── Listed records
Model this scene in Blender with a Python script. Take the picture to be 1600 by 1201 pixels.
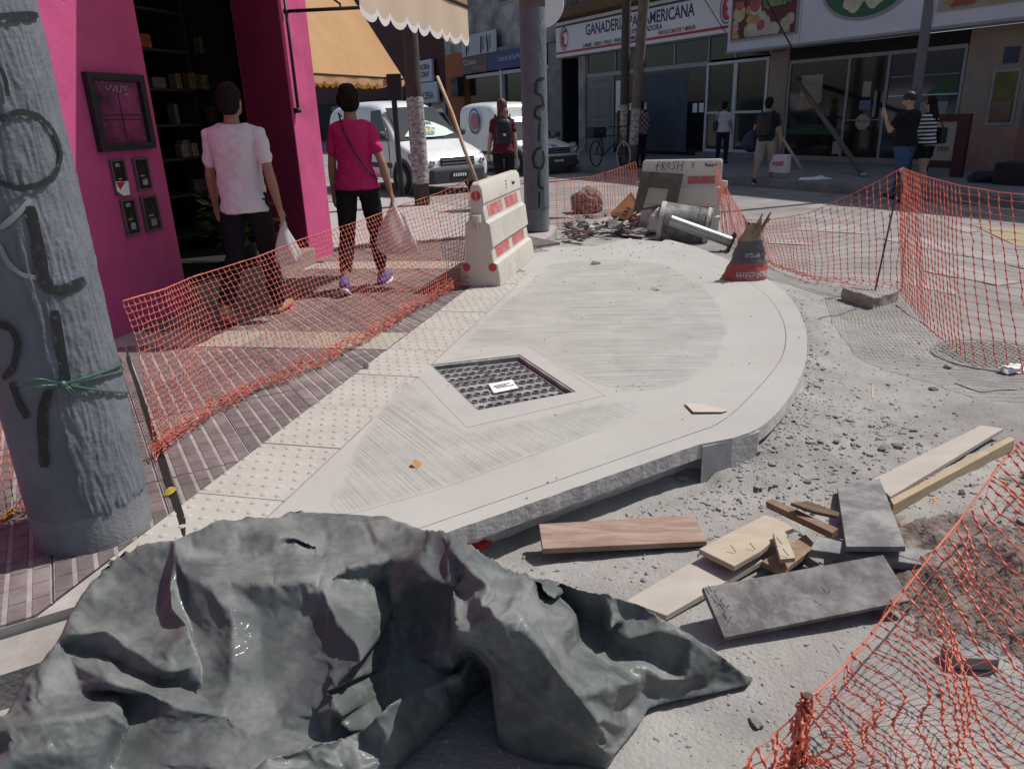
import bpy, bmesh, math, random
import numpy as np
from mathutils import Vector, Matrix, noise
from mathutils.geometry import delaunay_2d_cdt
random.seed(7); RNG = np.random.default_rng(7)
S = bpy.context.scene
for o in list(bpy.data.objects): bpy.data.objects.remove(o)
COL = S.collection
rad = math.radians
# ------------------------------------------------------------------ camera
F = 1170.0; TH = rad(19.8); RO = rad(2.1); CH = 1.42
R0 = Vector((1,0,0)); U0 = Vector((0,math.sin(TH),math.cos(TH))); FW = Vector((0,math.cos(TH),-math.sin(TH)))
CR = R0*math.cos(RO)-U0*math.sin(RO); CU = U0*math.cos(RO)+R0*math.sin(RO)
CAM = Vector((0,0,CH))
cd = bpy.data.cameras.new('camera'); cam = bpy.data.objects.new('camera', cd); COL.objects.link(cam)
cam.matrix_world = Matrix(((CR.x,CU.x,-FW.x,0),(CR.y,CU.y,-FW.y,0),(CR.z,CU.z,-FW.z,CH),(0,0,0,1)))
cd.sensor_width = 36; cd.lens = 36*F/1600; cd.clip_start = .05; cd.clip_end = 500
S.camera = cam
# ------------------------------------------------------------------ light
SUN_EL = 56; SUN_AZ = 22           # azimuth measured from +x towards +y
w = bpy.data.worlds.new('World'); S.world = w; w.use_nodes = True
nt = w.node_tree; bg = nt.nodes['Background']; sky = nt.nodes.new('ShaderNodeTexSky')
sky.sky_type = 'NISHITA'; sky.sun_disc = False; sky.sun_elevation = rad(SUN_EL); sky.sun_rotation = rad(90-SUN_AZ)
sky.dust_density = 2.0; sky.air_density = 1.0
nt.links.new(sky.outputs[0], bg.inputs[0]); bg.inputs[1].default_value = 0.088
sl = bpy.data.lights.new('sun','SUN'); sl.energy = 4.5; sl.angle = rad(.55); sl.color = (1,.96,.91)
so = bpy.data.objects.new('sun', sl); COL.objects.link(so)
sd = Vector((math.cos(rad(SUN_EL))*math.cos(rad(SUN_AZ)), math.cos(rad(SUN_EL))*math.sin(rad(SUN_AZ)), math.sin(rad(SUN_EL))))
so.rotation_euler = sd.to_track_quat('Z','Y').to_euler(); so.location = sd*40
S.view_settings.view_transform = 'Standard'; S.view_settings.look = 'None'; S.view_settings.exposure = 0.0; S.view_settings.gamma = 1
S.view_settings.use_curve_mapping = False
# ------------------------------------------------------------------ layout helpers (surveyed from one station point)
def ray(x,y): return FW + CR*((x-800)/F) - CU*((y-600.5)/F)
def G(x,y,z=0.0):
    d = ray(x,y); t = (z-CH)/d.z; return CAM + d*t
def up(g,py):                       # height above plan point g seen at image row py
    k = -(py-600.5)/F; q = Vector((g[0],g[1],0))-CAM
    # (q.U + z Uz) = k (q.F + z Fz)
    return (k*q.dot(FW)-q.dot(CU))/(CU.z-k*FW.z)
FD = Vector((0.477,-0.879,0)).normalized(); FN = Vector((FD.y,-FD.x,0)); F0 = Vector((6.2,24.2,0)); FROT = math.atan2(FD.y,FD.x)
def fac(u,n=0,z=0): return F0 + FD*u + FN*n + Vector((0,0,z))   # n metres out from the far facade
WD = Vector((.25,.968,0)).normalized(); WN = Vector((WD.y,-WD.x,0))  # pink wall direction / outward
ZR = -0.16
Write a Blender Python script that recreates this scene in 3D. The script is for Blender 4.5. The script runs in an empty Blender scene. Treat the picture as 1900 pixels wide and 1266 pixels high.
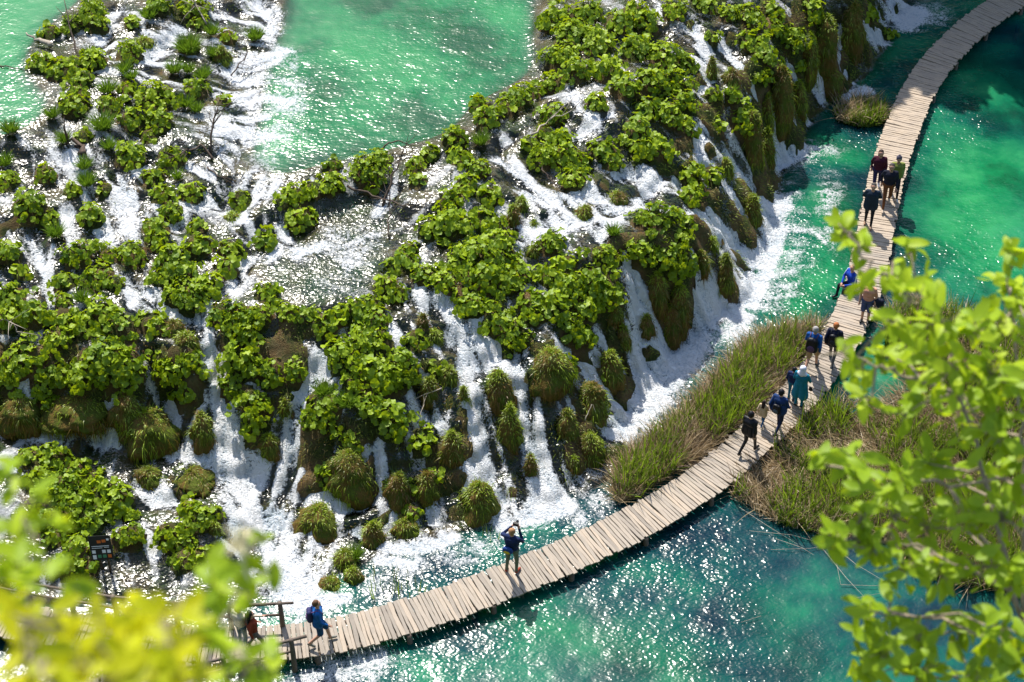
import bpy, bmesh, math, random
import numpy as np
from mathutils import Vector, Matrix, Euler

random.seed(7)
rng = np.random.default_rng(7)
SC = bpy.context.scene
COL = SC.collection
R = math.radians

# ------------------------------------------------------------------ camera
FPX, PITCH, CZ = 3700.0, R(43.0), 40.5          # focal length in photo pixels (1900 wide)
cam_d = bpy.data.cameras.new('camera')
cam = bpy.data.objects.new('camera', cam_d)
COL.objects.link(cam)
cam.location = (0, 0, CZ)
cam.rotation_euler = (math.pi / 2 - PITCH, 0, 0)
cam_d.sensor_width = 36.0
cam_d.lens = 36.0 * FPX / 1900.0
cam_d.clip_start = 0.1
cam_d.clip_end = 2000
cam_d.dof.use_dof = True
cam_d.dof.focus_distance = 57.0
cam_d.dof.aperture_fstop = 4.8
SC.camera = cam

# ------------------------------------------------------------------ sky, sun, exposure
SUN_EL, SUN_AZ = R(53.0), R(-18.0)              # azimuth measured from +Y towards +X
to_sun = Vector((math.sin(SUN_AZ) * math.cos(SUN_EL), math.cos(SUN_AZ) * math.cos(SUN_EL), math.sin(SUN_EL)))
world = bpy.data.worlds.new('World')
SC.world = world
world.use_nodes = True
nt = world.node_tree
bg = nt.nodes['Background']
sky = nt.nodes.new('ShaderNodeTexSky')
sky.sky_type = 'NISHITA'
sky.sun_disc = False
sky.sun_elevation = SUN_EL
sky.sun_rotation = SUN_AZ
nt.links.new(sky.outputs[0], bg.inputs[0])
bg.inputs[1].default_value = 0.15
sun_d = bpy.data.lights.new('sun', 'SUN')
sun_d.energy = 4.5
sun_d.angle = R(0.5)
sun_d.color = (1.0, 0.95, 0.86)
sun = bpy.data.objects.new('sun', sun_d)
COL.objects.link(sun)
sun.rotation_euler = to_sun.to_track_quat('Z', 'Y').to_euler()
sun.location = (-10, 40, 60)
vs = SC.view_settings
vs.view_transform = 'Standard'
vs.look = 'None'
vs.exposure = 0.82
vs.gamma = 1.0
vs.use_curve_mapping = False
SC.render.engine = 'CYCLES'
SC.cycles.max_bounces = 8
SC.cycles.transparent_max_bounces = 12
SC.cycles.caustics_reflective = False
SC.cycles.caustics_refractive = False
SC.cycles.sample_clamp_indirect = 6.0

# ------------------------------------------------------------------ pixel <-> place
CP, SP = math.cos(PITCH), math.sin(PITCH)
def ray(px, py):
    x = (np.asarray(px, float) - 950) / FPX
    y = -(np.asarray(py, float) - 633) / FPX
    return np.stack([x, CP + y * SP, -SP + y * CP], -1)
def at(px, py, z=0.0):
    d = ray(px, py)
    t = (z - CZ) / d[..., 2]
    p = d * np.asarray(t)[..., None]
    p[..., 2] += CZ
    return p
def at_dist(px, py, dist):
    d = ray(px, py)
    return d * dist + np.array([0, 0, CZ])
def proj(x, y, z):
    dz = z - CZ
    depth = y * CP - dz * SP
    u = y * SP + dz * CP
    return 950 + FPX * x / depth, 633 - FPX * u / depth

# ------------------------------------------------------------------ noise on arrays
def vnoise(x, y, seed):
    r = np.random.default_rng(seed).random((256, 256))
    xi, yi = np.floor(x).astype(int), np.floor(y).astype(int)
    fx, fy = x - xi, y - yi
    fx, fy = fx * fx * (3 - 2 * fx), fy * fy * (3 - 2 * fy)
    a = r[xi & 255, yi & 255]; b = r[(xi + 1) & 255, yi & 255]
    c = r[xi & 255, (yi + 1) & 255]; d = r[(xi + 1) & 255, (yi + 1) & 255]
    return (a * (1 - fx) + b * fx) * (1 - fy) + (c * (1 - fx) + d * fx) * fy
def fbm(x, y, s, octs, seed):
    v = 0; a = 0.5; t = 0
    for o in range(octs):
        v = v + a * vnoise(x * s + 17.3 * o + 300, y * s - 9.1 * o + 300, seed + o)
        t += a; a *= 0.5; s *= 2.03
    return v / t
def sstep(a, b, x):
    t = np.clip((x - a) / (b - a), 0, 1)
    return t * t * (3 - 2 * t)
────
**What is asked**
Make an exact copy of only the lines from the one with "Write a Blender" through the one with "R = math.radians". Pictures don't belong in it.

**Exercise response**
Write a Blender Python script that recreates this scene in 3D. The script is for Blender 4.5. The script runs in an empty Blender scene. Treat the picture as 1900 pixels wide and 1266 pixels high.
import bpy, bmesh, math, random
import numpy as np
from mathutils import Vector, Matrix, Euler

random.seed(7)
rng = np.random.default_rng(7)
SC = bpy.context.scene
COL = SC.collection
R = math.radians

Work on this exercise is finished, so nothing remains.